Objective:
Exactly the lines from the start of the data below through the line that contains "FPX = 782.0" are to be copied, with pictures left out.

========

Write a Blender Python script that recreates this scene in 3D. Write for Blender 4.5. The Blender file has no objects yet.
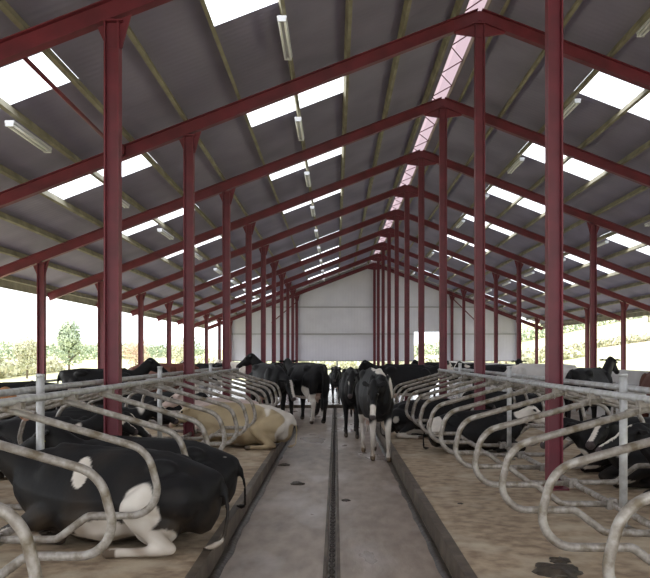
import bpy, bmesh, math, random
from mathutils import Vector, Matrix, noise
random.seed(7)
SC = bpy.context.scene
COL = SC.collection
CAMH = 1.75
FPX = 782.0

# ------------------------------------------------------------ materials
def mat(name, base, rough=0.6, metal=0.0):
    m = bpy.data.materials.new(name); m.use_nodes = True
    b = m.node_tree.nodes['Principled BSDF']
    b.inputs['Base Color'].default_value = (*base, 1)
    b.inputs['Roughness'].default_value = rough
    b.inputs['Metallic'].default_value = metal
    return m

def noisy(name, c1, c2, scale=8.0, rough=0.6, metal=0.0, bump=0.0, c3=None, scale3=1.0, lo=.35, hi=.65, stretch=(1,1,1), rough2=None, lo3=.5, hi3=.65):
    m = mat(name, c1, rough, metal)
    nt = m.node_tree; N = nt.nodes; L = nt.links; b = N['Principled BSDF']
    tc = N.new('ShaderNodeTexCoord'); mp = N.new('ShaderNodeMapping'); mp.inputs['Scale'].default_value = stretch
    L.new(tc.outputs['Object'], mp.inputs['Vector'])
    n = N.new('ShaderNodeTexNoise'); n.inputs['Scale'].default_value = scale; n.inputs['Detail'].default_value = 6
    L.new(mp.outputs['Vector'], n.inputs['Vector'])
    r = N.new('ShaderNodeMapRange'); r.inputs['From Min'].default_value = lo; r.inputs['From Max'].default_value = hi
    L.new(n.outputs['Fac'], r.inputs['Value'])
    mx = N.new('ShaderNodeMix'); mx.data_type = 'RGBA'
    mx.inputs['A'].default_value = (*c1, 1); mx.inputs['B'].default_value = (*c2, 1)
    L.new(r.outputs['Result'], mx.inputs['Factor'])
    out = mx.outputs['Result']
    if c3:
        n3 = N.new('ShaderNodeTexNoise'); n3.inputs['Scale'].default_value = scale3; n3.inputs['Detail'].default_value = 5
        L.new(mp.outputs['Vector'], n3.inputs['Vector'])
        r3 = N.new('ShaderNodeMapRange'); r3.inputs['From Min'].default_value = lo3; r3.inputs['From Max'].default_value = hi3
        L.new(n3.outputs['Fac'], r3.inputs['Value'])
        m3 = N.new('ShaderNodeMix'); m3.data_type = 'RGBA'; m3.inputs['B'].default_value = (*c3, 1)
        L.new(out, m3.inputs['A']); L.new(r3.outputs['Result'], m3.inputs['Factor'])
        out = m3.outputs['Result']
        if rough2 is not None:
            rr = N.new('ShaderNodeMapRange'); rr.inputs['To Min'].default_value = rough; rr.inputs['To Max'].default_value = rough2
            L.new(r3.outputs['Result'], rr.inputs['Value']); L.new(rr.outputs['Result'], b.inputs['Roughness'])
    L.new(out, b.inputs['Base Color'])
    if bump:
        bp = N.new('ShaderNodeBump'); bp.inputs['Strength'].default_value = bump; bp.inputs['Distance'].default_value = 0.02
        L.new(n.outputs['Fac'], bp.inputs['Height']); L.new(bp.outputs['Normal'], b.inputs['Normal'])
    return m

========

Task solution:
Write a Blender Python script that recreates this scene in 3D. Write for Blender 4.5. The Blender file has no objects yet.
import bpy, bmesh, math, random
from mathutils import Vector, Matrix, noise
random.seed(7)
SC = bpy.context.scene
COL = SC.collection
CAMH = 1.75
FPX = 782.0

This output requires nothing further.